Home / A New Approach to Defeating Audio Capture Transcription

A New Approach to Defeating Audio Capture Transcription

In a previous message, we discussed the revelation that various videoconferencing apps were continuing to collect audio data even when microphones were muted, against the expectations of most users.  

Taking concerns further, if you wish to guard against an unknown microphone surreptitiously listening in on your conversations, what can be done to make sure the recorded audio is worthless?  

A research team from Columbia University set out to see if they could design a method which would confuse AI trying to accurately construct transcripts from collected recordings. They call it Real-Time Neural Voice Camouflage. They targeted Deep-Speech, a widely used speech recognition system, to measure their method’s effectiveness in scrambling word enunciations in real-time, like the instant effects in noise cancellation mechanisms. 

With microphones now in so many devices around our homes and offices (computers, TVs, kitchen appliances), and on our body (smartphones or smart watches), it can be difficult to know where all the microphones are and if they are active and collecting data to be crunched by artificial intelligence programs such as Deep-Speech.  

Unlike previous methods, the proposed solution did not rely on white noise to confuse speech recognition systems, which had the limitation that the original audible words could be recreated. Instead, the solution used AI to quickly generate a speech-adaptable “smart noise” to obfuscate the sounds produced in a way that was difficult to reverse without causing annoyance to speakers. 
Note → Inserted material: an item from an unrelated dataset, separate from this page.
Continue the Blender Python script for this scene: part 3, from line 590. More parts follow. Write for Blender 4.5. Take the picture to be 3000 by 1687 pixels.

The researchers recognized that if the problem was artificial neural networks utilizing machine learning to become adept at speech recognition — the solution could also be training AI, except to introduce disruptive elements instead. Essentially, this would be an AI arms race — fighting fire with fire. 

An underlying lesson to be drawn from the success of this project is that we are no longer in a world where the answer to “what if AI is being used unethically” is “stay away from AI.” This is impossible. Instead, we must be ready to engage in ethical uses of AI not just as a general principle of our profession but to defend against those uses of AI which are unethical or even overtly malicious.